Judgment creditors are sometimes permitted to intervene in SEC enforcement actions and other civil cases to enforce their rights as judgment creditors. Securities and Exchange Commission v. Flight Transportation Corporation, 699 F.2d 943 (8th Cir. 1983) (creditors were allowed to intervene in an SEC action against a corporation seeking disgorgement to defrauded investors because if the assets were disgorged the creditors would be unable to obtain a full satisfaction of their claims); Holborn Oil Trading Ltd. v. Interpetrol Bermuda Ltd., 658 F. Supp. 1205 (S.D.N.Y. 1987) (allowing a judgment creditor to intervene where the judgment debtor’s only assets were involved in the action; recognizing that “Courts have held that creditors or judgment creditors of a party to an action may intervene to assert a lien on any proceeds or to claim their share of the proceeds of the action”; and distinguishing cases “not relating to judgment creditors” and not “involve[ing] provable claims which have been reduced to judgment.”) (emphasis added); Gale v. Stallone, 1993 U.S. Dist.
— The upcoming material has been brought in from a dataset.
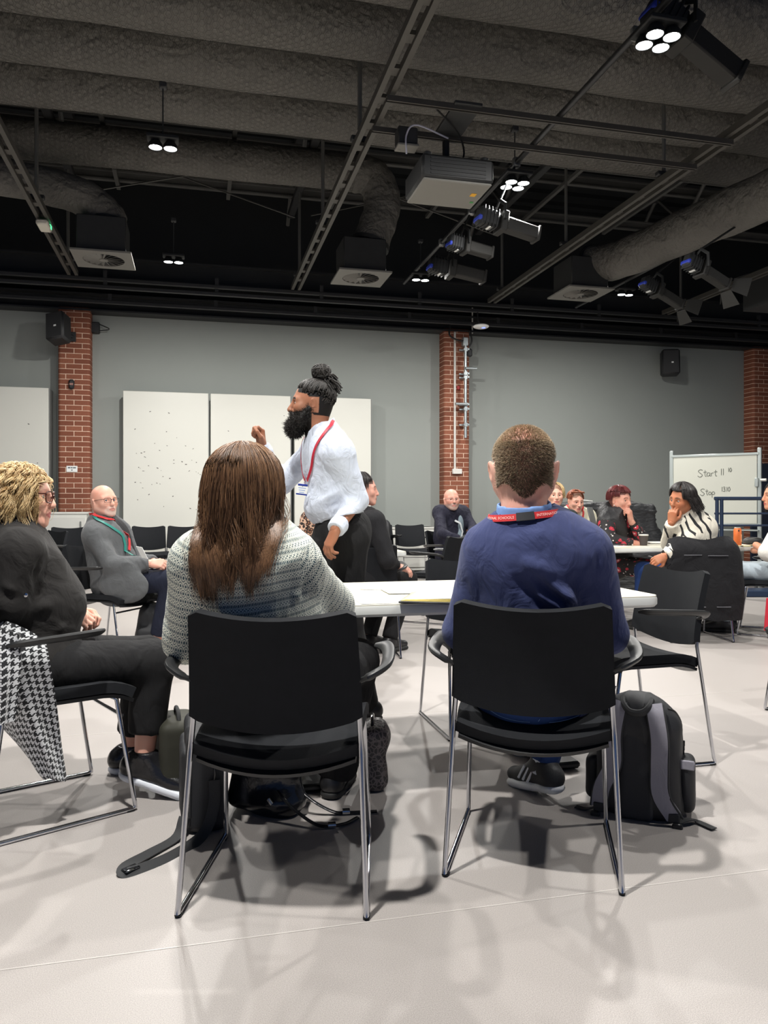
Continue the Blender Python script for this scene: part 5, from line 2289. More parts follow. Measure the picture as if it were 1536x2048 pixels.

LEXIS 14476 (S.D.N.Y. 1993) (holding that, “as a judgment creditor, [intervenor] ha[d] an interest in the property at issue sufficient enough to allow for its intervention” in rival creditor’s lawsuit, and that the intervenor was “entitled to a lien on plaintiff’s assets sufficient to satisfy the judgment.”) (emphasis added).

The hearing on the motion to intervene will be held in Manhattan on September 14, 2018.